**Materials provided**.
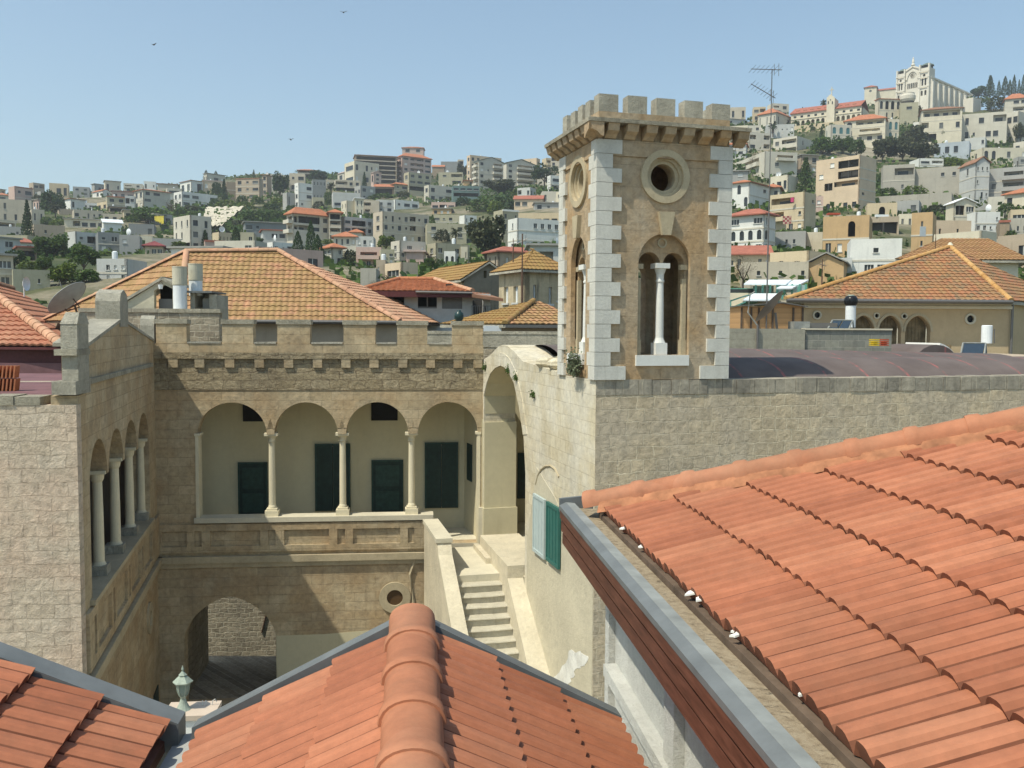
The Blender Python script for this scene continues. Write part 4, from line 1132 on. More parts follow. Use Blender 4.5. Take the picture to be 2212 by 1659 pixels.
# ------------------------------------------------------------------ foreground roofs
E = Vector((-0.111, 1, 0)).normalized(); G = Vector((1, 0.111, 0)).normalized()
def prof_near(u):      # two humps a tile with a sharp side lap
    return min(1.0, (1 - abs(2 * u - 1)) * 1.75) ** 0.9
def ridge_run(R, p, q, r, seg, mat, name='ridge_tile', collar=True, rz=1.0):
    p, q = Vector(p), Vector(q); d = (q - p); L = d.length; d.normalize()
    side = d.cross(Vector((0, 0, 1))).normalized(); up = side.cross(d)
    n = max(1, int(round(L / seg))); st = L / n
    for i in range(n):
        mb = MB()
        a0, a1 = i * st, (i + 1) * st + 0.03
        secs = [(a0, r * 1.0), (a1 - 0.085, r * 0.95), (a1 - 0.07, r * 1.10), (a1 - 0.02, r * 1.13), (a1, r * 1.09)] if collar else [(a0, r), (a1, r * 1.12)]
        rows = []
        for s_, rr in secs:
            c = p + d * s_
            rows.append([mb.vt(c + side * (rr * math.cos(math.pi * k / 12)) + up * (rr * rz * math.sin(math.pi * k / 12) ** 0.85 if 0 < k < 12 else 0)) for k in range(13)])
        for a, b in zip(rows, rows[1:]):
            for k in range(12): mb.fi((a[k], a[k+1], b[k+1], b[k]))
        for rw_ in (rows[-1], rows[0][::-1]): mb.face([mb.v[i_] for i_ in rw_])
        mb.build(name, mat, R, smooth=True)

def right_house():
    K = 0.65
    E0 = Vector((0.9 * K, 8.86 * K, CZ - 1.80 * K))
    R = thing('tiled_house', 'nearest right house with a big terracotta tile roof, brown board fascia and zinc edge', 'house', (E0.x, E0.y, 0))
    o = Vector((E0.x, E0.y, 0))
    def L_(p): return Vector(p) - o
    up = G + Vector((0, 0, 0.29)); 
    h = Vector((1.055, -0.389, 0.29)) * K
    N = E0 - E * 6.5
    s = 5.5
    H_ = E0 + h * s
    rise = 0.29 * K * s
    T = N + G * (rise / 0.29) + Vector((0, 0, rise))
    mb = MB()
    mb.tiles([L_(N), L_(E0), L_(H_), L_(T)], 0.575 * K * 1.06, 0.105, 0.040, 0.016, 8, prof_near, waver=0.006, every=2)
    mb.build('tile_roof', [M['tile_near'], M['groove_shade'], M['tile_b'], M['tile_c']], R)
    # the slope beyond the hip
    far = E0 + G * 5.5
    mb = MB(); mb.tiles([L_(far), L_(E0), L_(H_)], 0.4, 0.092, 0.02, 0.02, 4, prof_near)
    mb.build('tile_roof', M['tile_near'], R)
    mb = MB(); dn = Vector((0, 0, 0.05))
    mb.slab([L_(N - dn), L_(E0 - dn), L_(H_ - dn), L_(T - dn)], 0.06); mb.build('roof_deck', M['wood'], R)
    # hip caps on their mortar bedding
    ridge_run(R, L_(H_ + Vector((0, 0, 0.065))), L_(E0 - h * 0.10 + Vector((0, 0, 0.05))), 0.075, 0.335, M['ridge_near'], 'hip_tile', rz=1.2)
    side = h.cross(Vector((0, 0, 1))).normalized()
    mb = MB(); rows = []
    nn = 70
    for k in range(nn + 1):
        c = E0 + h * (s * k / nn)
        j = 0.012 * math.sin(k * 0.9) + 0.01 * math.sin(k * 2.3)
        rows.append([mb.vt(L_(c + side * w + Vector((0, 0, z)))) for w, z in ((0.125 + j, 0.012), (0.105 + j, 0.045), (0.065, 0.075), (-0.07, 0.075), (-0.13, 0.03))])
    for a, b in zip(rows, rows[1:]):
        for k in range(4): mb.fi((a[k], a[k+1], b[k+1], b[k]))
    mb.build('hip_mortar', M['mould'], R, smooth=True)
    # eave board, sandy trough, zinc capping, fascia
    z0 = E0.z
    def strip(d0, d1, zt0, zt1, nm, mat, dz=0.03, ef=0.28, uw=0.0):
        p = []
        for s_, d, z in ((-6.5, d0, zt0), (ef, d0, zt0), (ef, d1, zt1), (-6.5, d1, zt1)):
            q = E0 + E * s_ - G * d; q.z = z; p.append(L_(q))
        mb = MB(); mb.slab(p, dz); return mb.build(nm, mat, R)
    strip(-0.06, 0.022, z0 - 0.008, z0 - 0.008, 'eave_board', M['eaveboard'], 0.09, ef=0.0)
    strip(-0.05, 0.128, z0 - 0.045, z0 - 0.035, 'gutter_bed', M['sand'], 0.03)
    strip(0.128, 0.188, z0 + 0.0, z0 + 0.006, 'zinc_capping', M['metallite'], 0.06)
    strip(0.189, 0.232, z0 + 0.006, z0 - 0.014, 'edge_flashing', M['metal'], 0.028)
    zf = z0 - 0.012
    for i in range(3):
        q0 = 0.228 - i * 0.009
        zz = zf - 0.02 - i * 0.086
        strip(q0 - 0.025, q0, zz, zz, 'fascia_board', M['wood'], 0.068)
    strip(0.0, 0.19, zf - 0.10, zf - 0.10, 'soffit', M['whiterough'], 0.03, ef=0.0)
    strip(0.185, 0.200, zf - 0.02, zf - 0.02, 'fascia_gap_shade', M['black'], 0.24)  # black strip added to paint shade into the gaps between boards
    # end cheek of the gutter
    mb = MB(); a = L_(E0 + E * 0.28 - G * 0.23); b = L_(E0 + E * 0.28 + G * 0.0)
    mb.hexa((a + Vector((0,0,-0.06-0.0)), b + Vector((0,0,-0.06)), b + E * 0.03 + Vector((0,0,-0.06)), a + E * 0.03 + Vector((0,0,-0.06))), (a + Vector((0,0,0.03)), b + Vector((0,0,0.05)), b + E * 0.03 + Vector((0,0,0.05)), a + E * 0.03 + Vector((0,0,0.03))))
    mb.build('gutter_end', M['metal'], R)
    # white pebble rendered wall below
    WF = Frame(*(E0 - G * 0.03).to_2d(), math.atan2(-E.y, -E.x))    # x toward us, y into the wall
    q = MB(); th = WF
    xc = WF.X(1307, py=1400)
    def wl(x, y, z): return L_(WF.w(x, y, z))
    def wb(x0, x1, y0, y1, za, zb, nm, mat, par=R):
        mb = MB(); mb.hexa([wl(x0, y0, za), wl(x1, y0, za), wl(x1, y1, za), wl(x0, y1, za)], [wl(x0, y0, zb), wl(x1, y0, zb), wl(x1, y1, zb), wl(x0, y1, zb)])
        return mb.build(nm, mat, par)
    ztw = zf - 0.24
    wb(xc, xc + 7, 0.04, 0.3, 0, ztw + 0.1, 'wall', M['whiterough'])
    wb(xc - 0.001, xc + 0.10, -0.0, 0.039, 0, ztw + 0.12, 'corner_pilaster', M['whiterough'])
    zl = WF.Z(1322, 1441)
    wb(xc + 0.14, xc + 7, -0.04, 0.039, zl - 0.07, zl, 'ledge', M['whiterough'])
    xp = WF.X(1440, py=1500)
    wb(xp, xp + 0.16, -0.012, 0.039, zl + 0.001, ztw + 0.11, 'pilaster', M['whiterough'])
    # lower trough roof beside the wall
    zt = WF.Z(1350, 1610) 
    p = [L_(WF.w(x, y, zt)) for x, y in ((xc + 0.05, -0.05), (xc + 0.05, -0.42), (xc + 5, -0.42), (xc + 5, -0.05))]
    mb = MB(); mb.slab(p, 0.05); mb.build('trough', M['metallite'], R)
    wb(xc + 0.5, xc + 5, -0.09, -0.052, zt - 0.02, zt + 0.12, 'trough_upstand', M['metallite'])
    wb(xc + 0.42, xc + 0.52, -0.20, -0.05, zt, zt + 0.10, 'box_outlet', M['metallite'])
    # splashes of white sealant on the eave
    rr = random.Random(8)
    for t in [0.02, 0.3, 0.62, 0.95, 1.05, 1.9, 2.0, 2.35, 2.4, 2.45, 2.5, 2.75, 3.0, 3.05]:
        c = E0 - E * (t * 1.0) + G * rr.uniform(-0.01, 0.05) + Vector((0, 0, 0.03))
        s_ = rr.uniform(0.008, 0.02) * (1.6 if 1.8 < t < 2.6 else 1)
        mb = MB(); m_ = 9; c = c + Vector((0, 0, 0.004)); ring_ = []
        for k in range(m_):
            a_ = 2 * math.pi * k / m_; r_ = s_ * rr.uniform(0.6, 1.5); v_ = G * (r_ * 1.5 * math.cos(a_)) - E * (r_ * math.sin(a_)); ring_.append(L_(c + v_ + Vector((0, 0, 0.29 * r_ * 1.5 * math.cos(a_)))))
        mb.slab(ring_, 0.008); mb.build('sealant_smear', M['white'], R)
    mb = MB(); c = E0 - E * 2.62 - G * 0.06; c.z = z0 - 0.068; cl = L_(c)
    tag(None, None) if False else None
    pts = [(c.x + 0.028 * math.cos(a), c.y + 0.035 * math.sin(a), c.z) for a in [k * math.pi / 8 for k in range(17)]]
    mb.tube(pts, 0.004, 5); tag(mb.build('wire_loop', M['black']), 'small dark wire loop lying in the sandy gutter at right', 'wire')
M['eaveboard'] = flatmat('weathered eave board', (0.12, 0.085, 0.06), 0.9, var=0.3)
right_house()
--
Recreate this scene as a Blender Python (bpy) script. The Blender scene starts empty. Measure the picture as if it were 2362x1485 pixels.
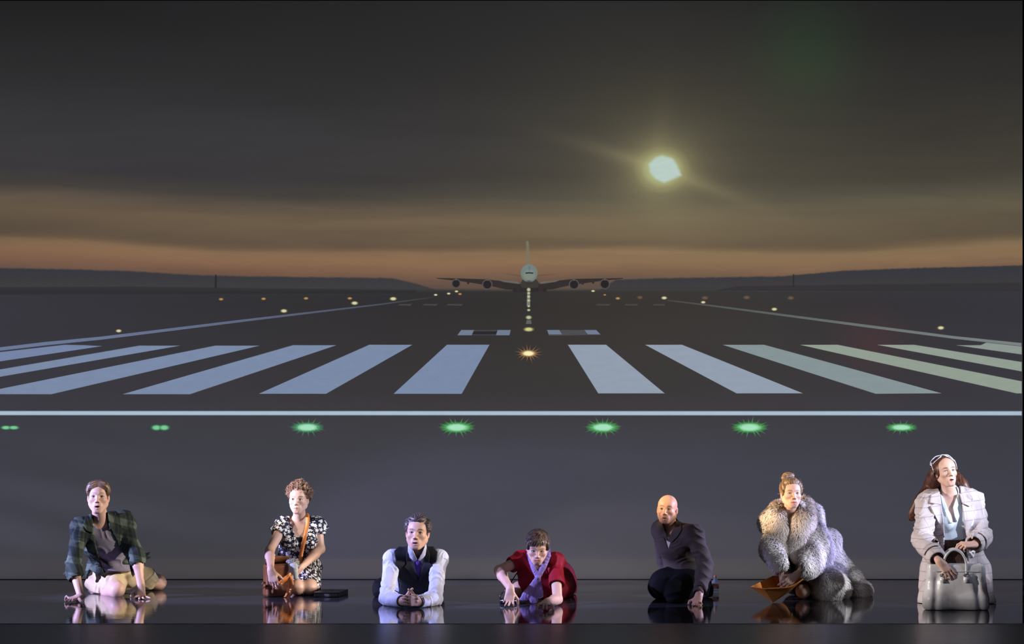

**Task brief**.
Write out exactly the lines running from the line containing "The Blender Python" to the line containing "mb.build(name, mat, R, smooth=True)", with both of those lines included.

**Answer to this task**.
The Blender Python script for this scene continues. Write part 4, from line 1132 on. More parts follow. Use Blender 4.5. Take the picture to be 2212 by 1659 pixels.
# ------------------------------------------------------------------ foreground roofs
E = Vector((-0.111, 1, 0)).normalized(); G = Vector((1, 0.111, 0)).normalized()
def prof_near(u):      # two humps a tile with a sharp side lap
    return min(1.0, (1 - abs(2 * u - 1)) * 1.75) ** 0.9
def ridge_run(R, p, q, r, seg, mat, name='ridge_tile', collar=True, rz=1.0):
    p, q = Vector(p), Vector(q); d = (q - p); L = d.length; d.normalize()
    side = d.cross(Vector((0, 0, 1))).normalized(); up = side.cross(d)
    n = max(1, int(round(L / seg))); st = L / n
    for i in range(n):
        mb = MB()
        a0, a1 = i * st, (i + 1) * st + 0.03
        secs = [(a0, r * 1.0), (a1 - 0.085, r * 0.95), (a1 - 0.07, r * 1.10), (a1 - 0.02, r * 1.13), (a1, r * 1.09)] if collar else [(a0, r), (a1, r * 1.12)]
        rows = []
        for s_, rr in secs:
            c = p + d * s_
            rows.append([mb.vt(c + side * (rr * math.cos(math.pi * k / 12)) + up * (rr * rz * math.sin(math.pi * k / 12) ** 0.85 if 0 < k < 12 else 0)) for k in range(13)])
        for a, b in zip(rows, rows[1:]):
            for k in range(12): mb.fi((a[k], a[k+1], b[k+1], b[k]))
        for rw_ in (rows[-1], rows[0][::-1]): mb.face([mb.v[i_] for i_ in rw_])
        mb.build(name, mat, R, smooth=True)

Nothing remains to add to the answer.